Google Knocked by Analysts, But Shows Strokes of Brilliance in Q1 2014

From DailyTech: Excluding its soon-to-be-departed money-losing smartphone brand -- Motorola Mobility -- Google Inc. (GOOG) posted a net profit of $3.45B USD (GAAP), up from $3.35B USD in Q1 2013. For the quarter Google pulled in revenue of $15.42B USD -- roughly $100M USD less than the $15.54 that Thomson Reuters I/B/E/S expected.

Google's "traffic acquisition costs" (TAC) -- money it shares with its partners including browser makers who use Google Search as their default search engine and internet sites that displays ads vended by Google's network -- rose to $3.23B USD from $2.96B USD in Q1 2013. But that number was better than it sounds as TAC accounted for only 23 percent of the revenue for the quarter, versus 25 percent a year prior.

Excluding those costs, Google had revenue of $12.2B USD -- less than the $12.3B USD that analysts surveyed by Bloomberg were expecting, on average.

One key trend that has Google shareholders concerned is a fall in revenue per click due to the fall in desktop clicks and explosion of mobile ad clicks. However, given that Google grew its ad clicks by a bullish 26 percent versus Q1 2013, the good news is that growth in click counts appears to be outpacing the fall in revenues for now.

So if it wasn't TAC or falling ad revenue, what did damage Google's revenue?

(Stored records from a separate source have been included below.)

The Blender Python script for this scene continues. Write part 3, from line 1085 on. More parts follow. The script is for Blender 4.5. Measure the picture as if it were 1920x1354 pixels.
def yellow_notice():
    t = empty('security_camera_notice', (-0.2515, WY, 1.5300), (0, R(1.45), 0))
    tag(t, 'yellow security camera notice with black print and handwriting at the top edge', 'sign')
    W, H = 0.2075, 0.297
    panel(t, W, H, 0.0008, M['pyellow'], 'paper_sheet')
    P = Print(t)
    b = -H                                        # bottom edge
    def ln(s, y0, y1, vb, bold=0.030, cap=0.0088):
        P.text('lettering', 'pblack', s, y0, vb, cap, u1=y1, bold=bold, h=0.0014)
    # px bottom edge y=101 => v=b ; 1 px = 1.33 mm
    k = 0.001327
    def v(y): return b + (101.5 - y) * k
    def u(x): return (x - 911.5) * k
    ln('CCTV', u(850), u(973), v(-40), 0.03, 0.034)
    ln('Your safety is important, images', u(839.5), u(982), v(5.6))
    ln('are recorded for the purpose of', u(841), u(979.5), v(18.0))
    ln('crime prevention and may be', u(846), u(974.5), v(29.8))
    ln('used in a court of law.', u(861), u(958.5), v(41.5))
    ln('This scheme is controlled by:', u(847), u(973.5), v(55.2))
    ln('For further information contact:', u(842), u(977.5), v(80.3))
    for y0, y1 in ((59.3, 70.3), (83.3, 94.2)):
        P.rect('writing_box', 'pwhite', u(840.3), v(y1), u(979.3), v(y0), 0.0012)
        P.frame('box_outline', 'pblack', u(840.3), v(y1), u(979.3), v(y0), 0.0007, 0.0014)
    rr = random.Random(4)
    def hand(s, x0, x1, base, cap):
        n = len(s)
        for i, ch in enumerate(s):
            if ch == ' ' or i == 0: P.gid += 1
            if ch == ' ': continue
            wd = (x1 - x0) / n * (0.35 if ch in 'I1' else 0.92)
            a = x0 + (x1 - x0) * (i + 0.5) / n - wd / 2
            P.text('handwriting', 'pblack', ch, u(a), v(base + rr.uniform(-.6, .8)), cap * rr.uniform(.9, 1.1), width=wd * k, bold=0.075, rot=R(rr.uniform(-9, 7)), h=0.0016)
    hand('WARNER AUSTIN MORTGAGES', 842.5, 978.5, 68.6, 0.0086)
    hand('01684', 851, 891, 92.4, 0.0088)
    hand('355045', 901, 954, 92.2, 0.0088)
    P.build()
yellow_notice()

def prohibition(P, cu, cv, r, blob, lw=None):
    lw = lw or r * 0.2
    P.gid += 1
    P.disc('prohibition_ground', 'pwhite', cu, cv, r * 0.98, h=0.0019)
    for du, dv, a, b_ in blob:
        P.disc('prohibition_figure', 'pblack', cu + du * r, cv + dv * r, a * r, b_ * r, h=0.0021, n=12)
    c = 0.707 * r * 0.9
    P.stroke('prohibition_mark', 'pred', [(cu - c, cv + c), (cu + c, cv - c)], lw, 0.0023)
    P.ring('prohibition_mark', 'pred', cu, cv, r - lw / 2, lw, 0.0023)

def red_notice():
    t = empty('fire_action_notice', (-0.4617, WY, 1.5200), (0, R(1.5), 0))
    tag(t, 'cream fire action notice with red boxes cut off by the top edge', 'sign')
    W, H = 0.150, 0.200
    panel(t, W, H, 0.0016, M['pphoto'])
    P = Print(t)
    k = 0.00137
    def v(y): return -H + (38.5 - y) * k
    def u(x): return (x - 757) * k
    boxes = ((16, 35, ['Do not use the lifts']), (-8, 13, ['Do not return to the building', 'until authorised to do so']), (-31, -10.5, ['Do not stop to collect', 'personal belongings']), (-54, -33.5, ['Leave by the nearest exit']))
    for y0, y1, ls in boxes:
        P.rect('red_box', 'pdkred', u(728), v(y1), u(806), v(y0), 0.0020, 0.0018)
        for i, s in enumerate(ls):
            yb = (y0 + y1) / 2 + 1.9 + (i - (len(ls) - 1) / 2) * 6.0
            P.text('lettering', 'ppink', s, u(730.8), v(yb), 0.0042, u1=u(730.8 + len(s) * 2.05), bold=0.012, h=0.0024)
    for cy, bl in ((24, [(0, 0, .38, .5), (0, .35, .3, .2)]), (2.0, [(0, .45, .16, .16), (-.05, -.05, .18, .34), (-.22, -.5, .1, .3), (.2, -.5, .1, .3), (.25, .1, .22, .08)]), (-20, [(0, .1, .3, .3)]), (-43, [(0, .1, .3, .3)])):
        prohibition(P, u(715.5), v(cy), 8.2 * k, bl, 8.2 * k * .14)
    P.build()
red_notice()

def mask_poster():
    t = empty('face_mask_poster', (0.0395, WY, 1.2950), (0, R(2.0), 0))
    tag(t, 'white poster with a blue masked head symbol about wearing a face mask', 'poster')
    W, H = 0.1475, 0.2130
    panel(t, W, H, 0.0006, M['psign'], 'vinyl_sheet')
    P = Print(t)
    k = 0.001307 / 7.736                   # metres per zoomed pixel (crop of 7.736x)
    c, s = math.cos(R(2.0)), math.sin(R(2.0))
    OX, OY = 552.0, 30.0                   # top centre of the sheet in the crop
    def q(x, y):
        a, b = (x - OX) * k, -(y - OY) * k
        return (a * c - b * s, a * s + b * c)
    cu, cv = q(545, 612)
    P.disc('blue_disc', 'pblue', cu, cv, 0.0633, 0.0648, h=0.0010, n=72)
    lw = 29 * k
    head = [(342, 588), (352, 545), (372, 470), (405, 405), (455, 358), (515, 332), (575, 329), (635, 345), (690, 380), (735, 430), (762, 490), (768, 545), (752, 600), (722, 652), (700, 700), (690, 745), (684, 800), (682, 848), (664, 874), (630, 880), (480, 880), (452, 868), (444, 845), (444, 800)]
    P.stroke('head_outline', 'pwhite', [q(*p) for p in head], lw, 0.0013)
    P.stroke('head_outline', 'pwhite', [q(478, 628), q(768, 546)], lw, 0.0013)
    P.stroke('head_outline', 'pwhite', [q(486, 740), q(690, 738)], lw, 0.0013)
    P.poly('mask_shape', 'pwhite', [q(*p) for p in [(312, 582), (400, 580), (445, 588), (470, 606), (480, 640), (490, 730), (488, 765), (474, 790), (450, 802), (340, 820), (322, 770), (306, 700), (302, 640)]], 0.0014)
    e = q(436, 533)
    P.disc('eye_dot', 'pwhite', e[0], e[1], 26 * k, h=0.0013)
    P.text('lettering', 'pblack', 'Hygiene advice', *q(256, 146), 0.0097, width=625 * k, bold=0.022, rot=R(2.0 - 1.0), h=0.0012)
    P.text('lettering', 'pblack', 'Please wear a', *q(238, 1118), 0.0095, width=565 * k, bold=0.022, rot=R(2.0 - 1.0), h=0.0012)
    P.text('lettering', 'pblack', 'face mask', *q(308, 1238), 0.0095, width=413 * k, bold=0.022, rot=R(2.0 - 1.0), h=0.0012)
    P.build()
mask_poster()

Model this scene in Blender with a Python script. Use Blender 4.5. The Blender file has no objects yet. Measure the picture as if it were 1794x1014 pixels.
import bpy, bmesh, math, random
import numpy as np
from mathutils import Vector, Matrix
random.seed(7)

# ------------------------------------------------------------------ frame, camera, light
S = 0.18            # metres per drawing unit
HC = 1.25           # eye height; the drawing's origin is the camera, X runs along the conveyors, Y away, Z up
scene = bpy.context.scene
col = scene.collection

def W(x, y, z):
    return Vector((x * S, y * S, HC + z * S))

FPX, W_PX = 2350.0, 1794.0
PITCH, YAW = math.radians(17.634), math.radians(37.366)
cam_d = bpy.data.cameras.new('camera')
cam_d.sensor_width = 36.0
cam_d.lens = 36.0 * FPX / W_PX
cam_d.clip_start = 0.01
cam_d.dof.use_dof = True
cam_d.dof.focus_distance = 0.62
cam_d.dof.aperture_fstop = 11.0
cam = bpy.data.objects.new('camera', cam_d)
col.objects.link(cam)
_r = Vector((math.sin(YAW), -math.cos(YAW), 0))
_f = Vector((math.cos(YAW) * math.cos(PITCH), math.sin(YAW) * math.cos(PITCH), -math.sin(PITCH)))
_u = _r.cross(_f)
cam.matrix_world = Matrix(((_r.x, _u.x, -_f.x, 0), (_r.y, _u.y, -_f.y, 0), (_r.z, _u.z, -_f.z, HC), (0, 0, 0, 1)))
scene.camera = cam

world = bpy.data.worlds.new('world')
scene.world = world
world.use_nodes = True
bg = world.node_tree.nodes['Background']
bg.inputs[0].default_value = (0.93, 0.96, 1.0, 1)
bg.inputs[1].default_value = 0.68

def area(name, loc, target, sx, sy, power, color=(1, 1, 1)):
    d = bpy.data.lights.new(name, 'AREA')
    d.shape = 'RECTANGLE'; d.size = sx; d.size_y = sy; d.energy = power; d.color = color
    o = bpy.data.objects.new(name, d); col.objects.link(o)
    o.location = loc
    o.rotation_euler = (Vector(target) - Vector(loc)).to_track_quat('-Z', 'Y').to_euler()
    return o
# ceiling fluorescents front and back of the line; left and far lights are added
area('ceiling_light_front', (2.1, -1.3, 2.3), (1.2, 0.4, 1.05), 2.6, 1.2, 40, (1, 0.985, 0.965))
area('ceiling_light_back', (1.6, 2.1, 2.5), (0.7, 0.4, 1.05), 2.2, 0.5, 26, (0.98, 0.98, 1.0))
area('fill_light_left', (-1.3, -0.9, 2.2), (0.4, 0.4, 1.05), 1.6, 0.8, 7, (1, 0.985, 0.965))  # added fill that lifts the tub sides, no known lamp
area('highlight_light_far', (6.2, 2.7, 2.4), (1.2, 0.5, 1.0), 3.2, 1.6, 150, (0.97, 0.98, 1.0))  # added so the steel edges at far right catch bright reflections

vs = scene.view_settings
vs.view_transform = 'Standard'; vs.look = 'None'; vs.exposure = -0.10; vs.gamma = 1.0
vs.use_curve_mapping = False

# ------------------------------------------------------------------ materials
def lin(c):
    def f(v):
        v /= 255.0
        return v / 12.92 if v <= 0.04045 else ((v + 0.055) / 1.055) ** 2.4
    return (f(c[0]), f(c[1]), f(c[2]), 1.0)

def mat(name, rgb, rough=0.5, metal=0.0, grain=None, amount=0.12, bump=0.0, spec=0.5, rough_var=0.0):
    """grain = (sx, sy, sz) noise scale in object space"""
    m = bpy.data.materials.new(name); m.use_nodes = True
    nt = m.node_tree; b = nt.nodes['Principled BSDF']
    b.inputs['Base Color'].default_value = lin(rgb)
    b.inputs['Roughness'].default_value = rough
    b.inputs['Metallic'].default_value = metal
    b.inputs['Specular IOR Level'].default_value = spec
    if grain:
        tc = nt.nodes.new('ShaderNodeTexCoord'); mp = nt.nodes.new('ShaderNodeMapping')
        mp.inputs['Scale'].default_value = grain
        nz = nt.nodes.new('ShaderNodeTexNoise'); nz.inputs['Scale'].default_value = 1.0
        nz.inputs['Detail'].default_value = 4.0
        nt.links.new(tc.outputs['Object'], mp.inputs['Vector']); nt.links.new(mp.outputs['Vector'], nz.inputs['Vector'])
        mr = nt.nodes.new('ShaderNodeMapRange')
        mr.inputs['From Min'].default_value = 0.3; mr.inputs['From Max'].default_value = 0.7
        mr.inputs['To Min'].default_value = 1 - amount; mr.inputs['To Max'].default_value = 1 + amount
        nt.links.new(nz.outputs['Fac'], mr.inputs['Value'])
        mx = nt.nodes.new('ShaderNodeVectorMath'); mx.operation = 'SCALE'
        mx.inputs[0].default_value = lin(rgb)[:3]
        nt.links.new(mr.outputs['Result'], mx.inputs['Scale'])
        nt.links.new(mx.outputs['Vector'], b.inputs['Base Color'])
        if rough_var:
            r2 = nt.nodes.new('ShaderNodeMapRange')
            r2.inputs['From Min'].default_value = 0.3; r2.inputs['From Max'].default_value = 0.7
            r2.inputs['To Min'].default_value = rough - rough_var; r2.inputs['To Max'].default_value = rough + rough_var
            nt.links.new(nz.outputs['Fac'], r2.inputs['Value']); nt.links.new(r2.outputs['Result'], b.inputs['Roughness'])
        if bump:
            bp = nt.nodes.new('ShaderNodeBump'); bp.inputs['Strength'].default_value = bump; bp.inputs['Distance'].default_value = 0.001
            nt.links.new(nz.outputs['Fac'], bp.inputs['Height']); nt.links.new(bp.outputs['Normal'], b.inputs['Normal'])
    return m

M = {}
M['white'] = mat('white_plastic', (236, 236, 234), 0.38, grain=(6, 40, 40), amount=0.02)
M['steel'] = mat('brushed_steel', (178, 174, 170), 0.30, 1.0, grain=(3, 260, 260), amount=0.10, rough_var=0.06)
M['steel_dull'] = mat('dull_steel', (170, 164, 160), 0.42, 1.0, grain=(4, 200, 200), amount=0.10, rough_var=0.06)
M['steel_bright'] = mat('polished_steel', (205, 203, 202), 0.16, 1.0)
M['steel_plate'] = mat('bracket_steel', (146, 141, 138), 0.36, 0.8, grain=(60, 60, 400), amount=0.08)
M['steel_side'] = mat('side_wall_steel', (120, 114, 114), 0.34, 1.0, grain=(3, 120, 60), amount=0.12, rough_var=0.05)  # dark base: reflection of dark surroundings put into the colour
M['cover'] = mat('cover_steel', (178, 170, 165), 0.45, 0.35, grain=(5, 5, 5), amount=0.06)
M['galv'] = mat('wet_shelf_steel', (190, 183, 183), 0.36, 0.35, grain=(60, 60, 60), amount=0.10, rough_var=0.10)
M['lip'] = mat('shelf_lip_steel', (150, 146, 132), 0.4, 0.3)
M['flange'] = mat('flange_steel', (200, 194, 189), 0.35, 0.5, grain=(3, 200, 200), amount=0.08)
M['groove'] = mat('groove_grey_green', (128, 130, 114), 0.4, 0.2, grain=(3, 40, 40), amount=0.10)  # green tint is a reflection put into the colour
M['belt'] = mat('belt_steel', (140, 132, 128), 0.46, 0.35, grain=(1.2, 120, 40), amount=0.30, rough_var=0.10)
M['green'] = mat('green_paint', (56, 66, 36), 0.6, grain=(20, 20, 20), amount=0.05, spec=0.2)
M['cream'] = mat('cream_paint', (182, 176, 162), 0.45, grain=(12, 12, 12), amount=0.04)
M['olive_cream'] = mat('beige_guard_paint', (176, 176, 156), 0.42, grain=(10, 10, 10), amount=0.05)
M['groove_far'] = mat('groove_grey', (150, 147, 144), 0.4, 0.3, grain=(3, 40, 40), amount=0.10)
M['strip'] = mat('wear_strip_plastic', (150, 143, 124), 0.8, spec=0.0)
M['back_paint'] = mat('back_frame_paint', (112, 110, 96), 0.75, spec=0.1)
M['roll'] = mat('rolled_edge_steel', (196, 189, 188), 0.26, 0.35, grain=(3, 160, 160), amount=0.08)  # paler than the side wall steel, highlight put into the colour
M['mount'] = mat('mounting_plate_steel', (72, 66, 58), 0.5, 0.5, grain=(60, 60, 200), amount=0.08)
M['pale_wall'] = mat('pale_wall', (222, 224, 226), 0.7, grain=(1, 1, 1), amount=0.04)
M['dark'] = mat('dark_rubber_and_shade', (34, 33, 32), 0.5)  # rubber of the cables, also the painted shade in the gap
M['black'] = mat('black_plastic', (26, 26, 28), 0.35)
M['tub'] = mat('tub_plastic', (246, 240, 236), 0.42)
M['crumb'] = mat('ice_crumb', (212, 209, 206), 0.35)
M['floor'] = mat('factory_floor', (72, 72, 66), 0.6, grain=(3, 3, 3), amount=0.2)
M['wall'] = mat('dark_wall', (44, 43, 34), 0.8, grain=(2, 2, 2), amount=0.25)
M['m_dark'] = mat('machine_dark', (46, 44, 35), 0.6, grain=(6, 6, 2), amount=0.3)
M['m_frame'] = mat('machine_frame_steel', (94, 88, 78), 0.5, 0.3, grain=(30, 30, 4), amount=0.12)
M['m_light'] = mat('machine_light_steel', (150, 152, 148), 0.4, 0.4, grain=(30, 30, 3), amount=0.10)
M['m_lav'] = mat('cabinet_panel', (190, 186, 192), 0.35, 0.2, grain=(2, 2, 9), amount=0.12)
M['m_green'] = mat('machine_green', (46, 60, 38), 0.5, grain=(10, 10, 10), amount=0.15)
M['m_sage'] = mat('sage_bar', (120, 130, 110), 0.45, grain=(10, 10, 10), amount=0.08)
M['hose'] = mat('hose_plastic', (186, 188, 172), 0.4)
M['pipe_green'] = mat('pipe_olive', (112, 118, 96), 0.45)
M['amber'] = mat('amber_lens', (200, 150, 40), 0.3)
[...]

One hit came from stock-based compensation (SBC), which rose from $655M USD in Q1 2013 to $839M USD in Q1 2014. Google is wooing a lot of top talent, and stock options are a key incentive. Among its key hires last year included Blaise Agüera y Arcas, the genius behind Microsoft Corp.'s (MSFT) Photosynth, and Ray Kurzweil, a futurist inventor who is participating in Google's robotics project.